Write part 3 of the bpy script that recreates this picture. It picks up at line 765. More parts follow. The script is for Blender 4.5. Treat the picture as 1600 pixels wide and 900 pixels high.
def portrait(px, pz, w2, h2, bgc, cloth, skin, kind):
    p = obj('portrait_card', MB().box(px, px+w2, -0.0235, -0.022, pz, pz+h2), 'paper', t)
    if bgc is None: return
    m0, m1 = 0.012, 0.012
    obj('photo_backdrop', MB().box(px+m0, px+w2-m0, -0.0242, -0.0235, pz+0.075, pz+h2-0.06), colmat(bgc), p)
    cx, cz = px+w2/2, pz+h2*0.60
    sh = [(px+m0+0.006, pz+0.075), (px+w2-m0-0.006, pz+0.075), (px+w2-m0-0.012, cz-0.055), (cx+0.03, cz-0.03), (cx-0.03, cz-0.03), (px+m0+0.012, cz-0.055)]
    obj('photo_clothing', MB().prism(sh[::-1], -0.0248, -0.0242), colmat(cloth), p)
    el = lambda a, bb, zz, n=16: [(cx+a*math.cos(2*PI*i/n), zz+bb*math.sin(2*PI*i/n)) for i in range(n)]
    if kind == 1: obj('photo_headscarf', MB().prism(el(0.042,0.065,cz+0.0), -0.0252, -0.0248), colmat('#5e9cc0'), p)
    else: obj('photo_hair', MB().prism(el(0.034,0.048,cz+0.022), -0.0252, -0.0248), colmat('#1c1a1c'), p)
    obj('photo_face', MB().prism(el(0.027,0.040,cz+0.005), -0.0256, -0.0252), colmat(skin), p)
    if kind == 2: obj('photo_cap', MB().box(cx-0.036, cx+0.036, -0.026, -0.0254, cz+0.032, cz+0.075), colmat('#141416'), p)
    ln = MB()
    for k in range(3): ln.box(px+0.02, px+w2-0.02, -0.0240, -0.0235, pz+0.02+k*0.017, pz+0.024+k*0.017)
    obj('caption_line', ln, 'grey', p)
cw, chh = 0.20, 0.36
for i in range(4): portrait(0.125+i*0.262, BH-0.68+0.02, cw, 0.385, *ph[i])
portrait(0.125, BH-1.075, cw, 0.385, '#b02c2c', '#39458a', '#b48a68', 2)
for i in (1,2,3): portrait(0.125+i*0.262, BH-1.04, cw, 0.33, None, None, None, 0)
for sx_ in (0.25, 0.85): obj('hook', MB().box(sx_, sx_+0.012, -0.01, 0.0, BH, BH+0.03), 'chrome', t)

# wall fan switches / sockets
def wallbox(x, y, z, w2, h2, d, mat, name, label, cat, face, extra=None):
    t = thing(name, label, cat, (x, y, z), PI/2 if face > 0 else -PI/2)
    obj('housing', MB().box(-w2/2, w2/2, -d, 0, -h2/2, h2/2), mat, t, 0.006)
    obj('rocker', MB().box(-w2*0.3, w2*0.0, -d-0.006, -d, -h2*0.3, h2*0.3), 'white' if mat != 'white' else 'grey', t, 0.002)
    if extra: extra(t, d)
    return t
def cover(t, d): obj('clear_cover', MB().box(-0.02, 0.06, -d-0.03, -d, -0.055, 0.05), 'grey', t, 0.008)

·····

Directions for this task
Give the data again, exactly as it stands.

Result for this exercise
Write part 3 of the bpy script that recreates this picture. It picks up at line 765. More parts follow. The script is for Blender 4.5. Treat the picture as 1600 pixels wide and 900 pixels high.
def portrait(px, pz, w2, h2, bgc, cloth, skin, kind):
    p = obj('portrait_card', MB().box(px, px+w2, -0.0235, -0.022, pz, pz+h2), 'paper', t)
    if bgc is None: return
    m0, m1 = 0.012, 0.012
    obj('photo_backdrop', MB().box(px+m0, px+w2-m0, -0.0242, -0.0235, pz+0.075, pz+h2-0.06), colmat(bgc), p)
    cx, cz = px+w2/2, pz+h2*0.60
    sh = [(px+m0+0.006, pz+0.075), (px+w2-m0-0.006, pz+0.075), (px+w2-m0-0.012, cz-0.055), (cx+0.03, cz-0.03), (cx-0.03, cz-0.03), (px+m0+0.012, cz-0.055)]
    obj('photo_clothing', MB().prism(sh[::-1], -0.0248, -0.0242), colmat(cloth), p)
    el = lambda a, bb, zz, n=16: [(cx+a*math.cos(2*PI*i/n), zz+bb*math.sin(2*PI*i/n)) for i in range(n)]
    if kind == 1: obj('photo_headscarf', MB().prism(el(0.042,0.065,cz+0.0), -0.0252, -0.0248), colmat('#5e9cc0'), p)
    else: obj('photo_hair', MB().prism(el(0.034,0.048,cz+0.022), -0.0252, -0.0248), colmat('#1c1a1c'), p)
    obj('photo_face', MB().prism(el(0.027,0.040,cz+0.005), -0.0256, -0.0252), colmat(skin), p)
    if kind == 2: obj('photo_cap', MB().box(cx-0.036, cx+0.036, -0.026, -0.0254, cz+0.032, cz+0.075), colmat('#141416'), p)
    ln = MB()
    for k in range(3): ln.box(px+0.02, px+w2-0.02, -0.0240, -0.0235, pz+0.02+k*0.017, pz+0.024+k*0.017)
    obj('caption_line', ln, 'grey', p)
cw, chh = 0.20, 0.36
for i in range(4): portrait(0.125+i*0.262, BH-0.68+0.02, cw, 0.385, *ph[i])
portrait(0.125, BH-1.075, cw, 0.385, '#b02c2c', '#39458a', '#b48a68', 2)
for i in (1,2,3): portrait(0.125+i*0.262, BH-1.04, cw, 0.33, None, None, None, 0)
for sx_ in (0.25, 0.85): obj('hook', MB().box(sx_, sx_+0.012, -0.01, 0.0, BH, BH+0.03), 'chrome', t)

# wall fan switches / sockets
def wallbox(x, y, z, w2, h2, d, mat, name, label, cat, face, extra=None):
    t = thing(name, label, cat, (x, y, z), PI/2 if face > 0 else -PI/2)
    obj('housing', MB().box(-w2/2, w2/2, -d, 0, -h2/2, h2/2), mat, t, 0.006)
    obj('rocker', MB().box(-w2*0.3, w2*0.0, -d-0.006, -d, -h2*0.3, h2*0.3), 'white' if mat != 'white' else 'grey', t, 0.002)
    if extra: extra(t, d)
    return t
def cover(t, d): obj('clear_cover', MB().box(-0.02, 0.06, -d-0.03, -d, -0.055, 0.05), 'grey', t, 0.008)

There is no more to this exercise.